-- Start of Data supplied --

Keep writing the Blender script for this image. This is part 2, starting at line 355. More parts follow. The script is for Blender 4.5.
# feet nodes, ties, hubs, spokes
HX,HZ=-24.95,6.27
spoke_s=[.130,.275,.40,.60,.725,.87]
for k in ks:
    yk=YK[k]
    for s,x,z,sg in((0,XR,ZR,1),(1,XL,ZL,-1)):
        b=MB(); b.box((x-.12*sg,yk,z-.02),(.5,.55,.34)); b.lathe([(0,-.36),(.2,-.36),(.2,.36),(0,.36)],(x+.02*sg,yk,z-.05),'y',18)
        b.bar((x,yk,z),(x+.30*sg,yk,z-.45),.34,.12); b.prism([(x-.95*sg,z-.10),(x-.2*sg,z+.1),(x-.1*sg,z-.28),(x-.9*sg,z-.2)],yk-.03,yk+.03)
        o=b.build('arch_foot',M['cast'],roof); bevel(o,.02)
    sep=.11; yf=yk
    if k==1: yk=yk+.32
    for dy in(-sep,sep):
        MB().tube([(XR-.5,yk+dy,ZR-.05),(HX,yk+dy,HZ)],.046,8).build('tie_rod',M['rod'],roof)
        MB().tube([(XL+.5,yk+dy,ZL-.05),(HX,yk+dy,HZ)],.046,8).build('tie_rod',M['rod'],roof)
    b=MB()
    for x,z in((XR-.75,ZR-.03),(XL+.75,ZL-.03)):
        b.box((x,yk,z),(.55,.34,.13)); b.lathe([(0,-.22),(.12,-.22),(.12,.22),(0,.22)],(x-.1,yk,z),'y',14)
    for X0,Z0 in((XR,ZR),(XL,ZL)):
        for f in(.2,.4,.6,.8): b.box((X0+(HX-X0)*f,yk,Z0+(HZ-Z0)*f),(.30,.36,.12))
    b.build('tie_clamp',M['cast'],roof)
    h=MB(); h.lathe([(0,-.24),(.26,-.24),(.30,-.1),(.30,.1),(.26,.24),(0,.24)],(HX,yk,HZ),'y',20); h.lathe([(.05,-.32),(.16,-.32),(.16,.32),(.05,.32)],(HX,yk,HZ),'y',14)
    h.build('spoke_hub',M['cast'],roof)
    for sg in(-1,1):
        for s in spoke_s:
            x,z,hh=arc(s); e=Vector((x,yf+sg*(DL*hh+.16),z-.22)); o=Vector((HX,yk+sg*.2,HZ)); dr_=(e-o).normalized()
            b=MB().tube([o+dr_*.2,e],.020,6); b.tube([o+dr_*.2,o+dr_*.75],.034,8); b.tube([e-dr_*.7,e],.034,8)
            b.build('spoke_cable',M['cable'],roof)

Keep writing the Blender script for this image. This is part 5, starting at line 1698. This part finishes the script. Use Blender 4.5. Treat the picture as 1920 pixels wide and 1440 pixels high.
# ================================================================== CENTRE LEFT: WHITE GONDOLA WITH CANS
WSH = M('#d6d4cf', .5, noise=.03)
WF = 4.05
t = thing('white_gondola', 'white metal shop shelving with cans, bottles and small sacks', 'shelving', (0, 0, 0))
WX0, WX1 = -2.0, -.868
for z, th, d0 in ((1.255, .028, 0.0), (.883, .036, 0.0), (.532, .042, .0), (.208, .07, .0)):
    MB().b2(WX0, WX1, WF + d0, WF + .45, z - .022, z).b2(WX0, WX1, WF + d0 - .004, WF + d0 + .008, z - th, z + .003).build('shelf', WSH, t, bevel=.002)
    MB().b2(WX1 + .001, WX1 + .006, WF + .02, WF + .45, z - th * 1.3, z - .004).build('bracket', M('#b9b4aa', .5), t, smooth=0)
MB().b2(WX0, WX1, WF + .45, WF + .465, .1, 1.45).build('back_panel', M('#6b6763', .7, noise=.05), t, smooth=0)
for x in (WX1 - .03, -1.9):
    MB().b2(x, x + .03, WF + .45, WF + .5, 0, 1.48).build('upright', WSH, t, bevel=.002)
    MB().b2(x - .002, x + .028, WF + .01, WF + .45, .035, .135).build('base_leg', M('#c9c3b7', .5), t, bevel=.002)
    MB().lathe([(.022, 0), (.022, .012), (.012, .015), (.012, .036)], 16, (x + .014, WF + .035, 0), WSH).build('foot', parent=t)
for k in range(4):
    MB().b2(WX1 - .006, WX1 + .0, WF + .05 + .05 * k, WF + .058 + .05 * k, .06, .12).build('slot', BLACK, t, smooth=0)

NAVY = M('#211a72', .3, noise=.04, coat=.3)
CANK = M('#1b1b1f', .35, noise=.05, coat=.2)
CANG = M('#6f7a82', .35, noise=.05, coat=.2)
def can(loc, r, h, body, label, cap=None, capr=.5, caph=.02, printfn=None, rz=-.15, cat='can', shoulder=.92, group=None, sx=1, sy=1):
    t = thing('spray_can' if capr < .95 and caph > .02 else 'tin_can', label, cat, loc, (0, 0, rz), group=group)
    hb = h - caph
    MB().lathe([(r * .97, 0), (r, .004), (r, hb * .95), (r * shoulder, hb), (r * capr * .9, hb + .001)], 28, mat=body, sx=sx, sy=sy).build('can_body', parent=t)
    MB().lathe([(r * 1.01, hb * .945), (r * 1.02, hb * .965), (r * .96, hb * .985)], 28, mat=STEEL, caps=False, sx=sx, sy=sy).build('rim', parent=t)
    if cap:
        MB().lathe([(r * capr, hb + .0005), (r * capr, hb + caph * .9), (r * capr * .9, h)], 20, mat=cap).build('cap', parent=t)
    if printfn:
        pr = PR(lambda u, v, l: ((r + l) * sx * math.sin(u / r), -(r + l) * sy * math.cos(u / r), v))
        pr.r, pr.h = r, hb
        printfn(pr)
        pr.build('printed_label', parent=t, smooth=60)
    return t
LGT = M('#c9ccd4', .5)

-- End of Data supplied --

• _Problem description_: Every line of the material must be returned exactly as it appears.

• _Answer in full_:
Keep writing the Blender script for this image. This is part 2, starting at line 355. More parts follow. The script is for Blender 4.5.
# feet nodes, ties, hubs, spokes
HX,HZ=-24.95,6.27
spoke_s=[.130,.275,.40,.60,.725,.87]
for k in ks:
    yk=YK[k]
    for s,x,z,sg in((0,XR,ZR,1),(1,XL,ZL,-1)):
        b=MB(); b.box((x-.12*sg,yk,z-.02),(.5,.55,.34)); b.lathe([(0,-.36),(.2,-.36),(.2,.36),(0,.36)],(x+.02*sg,yk,z-.05),'y',18)
        b.bar((x,yk,z),(x+.30*sg,yk,z-.45),.34,.12); b.prism([(x-.95*sg,z-.10),(x-.2*sg,z+.1),(x-.1*sg,z-.28),(x-.9*sg,z-.2)],yk-.03,yk+.03)
        o=b.build('arch_foot',M['cast'],roof); bevel(o,.02)
    sep=.11; yf=yk
    if k==1: yk=yk+.32
    for dy in(-sep,sep):
        MB().tube([(XR-.5,yk+dy,ZR-.05),(HX,yk+dy,HZ)],.046,8).build('tie_rod',M['rod'],roof)
        MB().tube([(XL+.5,yk+dy,ZL-.05),(HX,yk+dy,HZ)],.046,8).build('tie_rod',M['rod'],roof)
    b=MB()
    for x,z in((XR-.75,ZR-.03),(XL+.75,ZL-.03)):
        b.box((x,yk,z),(.55,.34,.13)); b.lathe([(0,-.22),(.12,-.22),(.12,.22),(0,.22)],(x-.1,yk,z),'y',14)
    for X0,Z0 in((XR,ZR),(XL,ZL)):
        for f in(.2,.4,.6,.8): b.box((X0+(HX-X0)*f,yk,Z0+(HZ-Z0)*f),(.30,.36,.12))
    b.build('tie_clamp',M['cast'],roof)
    h=MB(); h.lathe([(0,-.24),(.26,-.24),(.30,-.1),(.30,.1),(.26,.24),(0,.24)],(HX,yk,HZ),'y',20); h.lathe([(.05,-.32),(.16,-.32),(.16,.32),(.05,.32)],(HX,yk,HZ),'y',14)
    h.build('spoke_hub',M['cast'],roof)
    for sg in(-1,1):
        for s in spoke_s:
            x,z,hh=arc(s); e=Vector((x,yf+sg*(DL*hh+.16),z-.22)); o=Vector((HX,yk+sg*.2,HZ)); dr_=(e-o).normalized()
            b=MB().tube([o+dr_*.2,e],.020,6); b.tube([o+dr_*.2,o+dr_*.75],.034,8); b.tube([e-dr_*.7,e],.034,8)
            b.build('spoke_cable',M['cable'],roof)

Keep writing the Blender script for this image. This is part 5, starting at line 1698. This part finishes the script. Use Blender 4.5. Treat the picture as 1920 pixels wide and 1440 pixels high.
# ================================================================== CENTRE LEFT: WHITE GONDOLA WITH CANS
WSH = M('#d6d4cf', .5, noise=.03)
WF = 4.05
t = thing('white_gondola', 'white metal shop shelving with cans, bottles and small sacks', 'shelving', (0, 0, 0))
WX0, WX1 = -2.0, -.868
for z, th, d0 in ((1.255, .028, 0.0), (.883, .036, 0.0), (.532, .042, .0), (.208, .07, .0)):
    MB().b2(WX0, WX1, WF + d0, WF + .45, z - .022, z).b2(WX0, WX1, WF + d0 - .004, WF + d0 + .008, z - th, z + .003).build('shelf', WSH, t, bevel=.002)
    MB().b2(WX1 + .001, WX1 + .006, WF + .02, WF + .45, z - th * 1.3, z - .004).build('bracket', M('#b9b4aa', .5), t, smooth=0)
MB().b2(WX0, WX1, WF + .45, WF + .465, .1, 1.45).build('back_panel', M('#6b6763', .7, noise=.05), t, smooth=0)
for x in (WX1 - .03, -1.9):
    MB().b2(x, x + .03, WF + .45, WF + .5, 0, 1.48).build('upright', WSH, t, bevel=.002)
    MB().b2(x - .002, x + .028, WF + .01, WF + .45, .035, .135).build('base_leg', M('#c9c3b7', .5), t, bevel=.002)
    MB().lathe([(.022, 0), (.022, .012), (.012, .015), (.012, .036)], 16, (x + .014, WF + .035, 0), WSH).build('foot', parent=t)
for k in range(4):
    MB().b2(WX1 - .006, WX1 + .0, WF + .05 + .05 * k, WF + .058 + .05 * k, .06, .12).build('slot', BLACK, t, smooth=0)

NAVY = M('#211a72', .3, noise=.04, coat=.3)
CANK = M('#1b1b1f', .35, noise=.05, coat=.2)
CANG = M('#6f7a82', .35, noise=.05, coat=.2)
def can(loc, r, h, body, label, cap=None, capr=.5, caph=.02, printfn=None, rz=-.15, cat='can', shoulder=.92, group=None, sx=1, sy=1):
    t = thing('spray_can' if capr < .95 and caph > .02 else 'tin_can', label, cat, loc, (0, 0, rz), group=group)
    hb = h - caph
    MB().lathe([(r * .97, 0), (r, .004), (r, hb * .95), (r * shoulder, hb), (r * capr * .9, hb + .001)], 28, mat=body, sx=sx, sy=sy).build('can_body', parent=t)
    MB().lathe([(r * 1.01, hb * .945), (r * 1.02, hb * .965), (r * .96, hb * .985)], 28, mat=STEEL, caps=False, sx=sx, sy=sy).build('rim', parent=t)
    if cap:
        MB().lathe([(r * capr, hb + .0005), (r * capr, hb + caph * .9), (r * capr * .9, h)], 20, mat=cap).build('cap', parent=t)
    if printfn:
        pr = PR(lambda u, v, l: ((r + l) * sx * math.sin(u / r), -(r + l) * sy * math.cos(u / r), v))
        pr.r, pr.h = r, hb
        printfn(pr)
        pr.build('printed_label', parent=t, smooth=60)
    return t
LGT = M('#c9ccd4', .5)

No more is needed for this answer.